Let $C$ be a curve in $\Bbb R^2$ passing through $(3,5)$ and $L(x,y)$ denote the segment of the tangent line to $C$ at $(x,y)$ lying in the first quadrant. Assuming that each point $(x,y)$ of $C$ in the first quadrant is the midpoint of $L(x,y),$ find the curve.
My attempt $:$
Let the curve be $y = f(x).$ Since the segment of the tangent line to any point $(x,y)$ on $C$ lying in the first quadrant bisected at $(x,y),$ it follows that the tangent line can't pass through the origin (i.e. the curve $C$ cannot pass through the origin), all the tangent lines to $C$ at a point $(x,y)$ lying in the first quadrant always have positive $x$ and $y$ intercepts and also they can't be parallel to the coordinate axes for otherwise their segment lying in the first quadrant cannot have any valid midpoint as they are infinite line segments. Now the equation of the tangent line to $C$ at $(x,y)$ can be given by $$Y - y = f'(x) (X - x).$$ On simplifying we get $$X f'(x) - Y = x f'(x) - y.$$ Clearly $x f'(x) - y \neq 0,$ for otherwise the tangent line will pass through the origin. Also we note that $f'(x) \neq 0,$ for all $x$ for otherwise the corresponding tangent line would be parallel to $x$-axis.
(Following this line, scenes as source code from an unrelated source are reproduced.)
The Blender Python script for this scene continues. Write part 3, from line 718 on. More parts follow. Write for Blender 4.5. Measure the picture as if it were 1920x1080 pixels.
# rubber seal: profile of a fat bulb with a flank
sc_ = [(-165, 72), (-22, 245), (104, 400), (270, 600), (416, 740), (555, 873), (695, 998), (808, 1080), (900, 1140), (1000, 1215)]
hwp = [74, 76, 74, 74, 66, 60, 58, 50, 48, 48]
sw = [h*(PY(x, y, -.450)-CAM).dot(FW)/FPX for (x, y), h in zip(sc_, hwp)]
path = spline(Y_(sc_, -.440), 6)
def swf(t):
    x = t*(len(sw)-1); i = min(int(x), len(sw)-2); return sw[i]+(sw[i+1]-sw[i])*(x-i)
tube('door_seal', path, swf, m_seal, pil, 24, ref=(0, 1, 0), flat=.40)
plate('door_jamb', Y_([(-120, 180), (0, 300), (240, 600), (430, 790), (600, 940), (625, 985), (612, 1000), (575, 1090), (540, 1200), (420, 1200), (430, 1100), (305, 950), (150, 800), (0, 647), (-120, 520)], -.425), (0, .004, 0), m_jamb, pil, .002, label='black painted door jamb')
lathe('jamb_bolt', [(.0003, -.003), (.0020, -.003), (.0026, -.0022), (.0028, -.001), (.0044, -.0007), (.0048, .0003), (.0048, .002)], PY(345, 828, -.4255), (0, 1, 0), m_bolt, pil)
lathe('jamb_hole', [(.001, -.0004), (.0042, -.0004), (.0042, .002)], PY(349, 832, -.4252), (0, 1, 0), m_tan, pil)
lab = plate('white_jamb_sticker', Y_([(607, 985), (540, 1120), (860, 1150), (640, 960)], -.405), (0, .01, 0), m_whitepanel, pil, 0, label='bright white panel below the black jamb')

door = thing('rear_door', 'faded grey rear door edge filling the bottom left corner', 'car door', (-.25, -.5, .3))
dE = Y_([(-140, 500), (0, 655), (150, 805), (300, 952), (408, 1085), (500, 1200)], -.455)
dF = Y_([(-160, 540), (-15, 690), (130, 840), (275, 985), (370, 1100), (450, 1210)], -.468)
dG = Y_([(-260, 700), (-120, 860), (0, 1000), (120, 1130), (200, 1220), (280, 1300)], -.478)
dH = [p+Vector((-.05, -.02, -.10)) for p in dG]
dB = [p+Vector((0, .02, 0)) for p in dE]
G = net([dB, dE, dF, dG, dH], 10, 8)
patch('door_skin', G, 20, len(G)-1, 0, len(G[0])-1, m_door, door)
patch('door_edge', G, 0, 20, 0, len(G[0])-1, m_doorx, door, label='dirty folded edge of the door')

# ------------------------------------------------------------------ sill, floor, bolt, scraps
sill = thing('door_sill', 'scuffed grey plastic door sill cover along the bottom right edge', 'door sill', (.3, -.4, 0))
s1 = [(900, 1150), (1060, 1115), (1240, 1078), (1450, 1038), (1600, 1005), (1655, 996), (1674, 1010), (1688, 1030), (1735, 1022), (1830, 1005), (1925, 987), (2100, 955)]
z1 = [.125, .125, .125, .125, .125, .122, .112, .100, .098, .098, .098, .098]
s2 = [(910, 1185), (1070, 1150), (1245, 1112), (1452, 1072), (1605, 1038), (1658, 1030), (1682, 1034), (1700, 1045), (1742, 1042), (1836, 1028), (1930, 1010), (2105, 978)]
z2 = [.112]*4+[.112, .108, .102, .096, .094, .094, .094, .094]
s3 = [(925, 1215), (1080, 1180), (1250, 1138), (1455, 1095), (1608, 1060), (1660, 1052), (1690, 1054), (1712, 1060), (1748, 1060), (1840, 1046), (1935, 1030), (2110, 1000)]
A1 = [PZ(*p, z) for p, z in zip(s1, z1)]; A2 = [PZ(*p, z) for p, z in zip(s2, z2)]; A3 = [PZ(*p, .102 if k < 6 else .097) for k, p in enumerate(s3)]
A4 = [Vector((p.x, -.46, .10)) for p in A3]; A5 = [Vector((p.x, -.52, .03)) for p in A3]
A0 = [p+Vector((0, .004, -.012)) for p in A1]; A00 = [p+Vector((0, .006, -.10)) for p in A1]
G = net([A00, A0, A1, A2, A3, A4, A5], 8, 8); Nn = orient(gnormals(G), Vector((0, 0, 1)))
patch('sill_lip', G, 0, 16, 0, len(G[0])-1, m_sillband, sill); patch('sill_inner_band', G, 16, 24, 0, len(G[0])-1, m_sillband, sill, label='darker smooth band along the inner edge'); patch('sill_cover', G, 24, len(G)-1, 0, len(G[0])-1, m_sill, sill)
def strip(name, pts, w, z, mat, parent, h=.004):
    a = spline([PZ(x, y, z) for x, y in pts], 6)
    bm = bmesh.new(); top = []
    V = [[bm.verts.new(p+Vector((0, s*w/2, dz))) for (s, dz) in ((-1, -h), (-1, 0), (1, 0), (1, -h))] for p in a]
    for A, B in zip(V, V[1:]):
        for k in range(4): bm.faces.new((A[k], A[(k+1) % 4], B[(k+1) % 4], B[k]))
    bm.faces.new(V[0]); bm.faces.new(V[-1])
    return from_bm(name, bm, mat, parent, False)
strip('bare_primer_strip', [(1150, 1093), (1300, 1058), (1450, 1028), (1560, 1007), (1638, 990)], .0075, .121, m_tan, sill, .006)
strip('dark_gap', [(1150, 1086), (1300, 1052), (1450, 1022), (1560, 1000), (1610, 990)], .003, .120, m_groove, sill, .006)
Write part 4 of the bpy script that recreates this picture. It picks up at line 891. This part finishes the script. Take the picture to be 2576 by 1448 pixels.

So it's $x$-intercept and $y$-intercept are respectively $\dfrac {x f'(x) - y} {f'(x)}$ and $y - x f'(x).$ Since $(x,y)$ is the midpoint of $L(x,y)$ for every $(x,y) \in \Bbb R^2$ lying in the first quadrant, it follows that \begin{align*} x & = \dfrac {x f'(x) - y} {2f'(x)}; \\ y & = \dfrac {y - x f'(x)} {2}. \end{align*} Both the equations yield $$x f'(x) + y = 0.$$ Now if $x = 0$ then the corresponding curve becomes $y = 0$ which doesn't pass through $(3,5).$ Hence $x \neq 0.$ So dividing both sides by $x$ and writing $f'(x) = \dfrac {dy} {dx}$ we have $$\dfrac {dy} {dx} + \dfrac {y} {x} = 0$$ Which is a linear ordinary differential equation in $y.$ Solving we have $$xy = c$$ where $c$ is some arbitrary constant. Since it passes through $(3,5)$ we have $c = 15$ and hence the required equation of the curve $C$ lying in the first quadrant turns out to be $$xy = 15$$
Can anybody please check my work whether it holds good or not? Thanks for reading.
NOTE $:$ I can only determine the portion of the curve $C$ passing through $(3,5)$ lying in the first quadrant. Also here I am assuming that $C$ can be written down as a function of $x.$ Not all curves can have such explicit representation at each of it's points e.g. $x^2 + y^2 = 1$ at the point $(1,0).$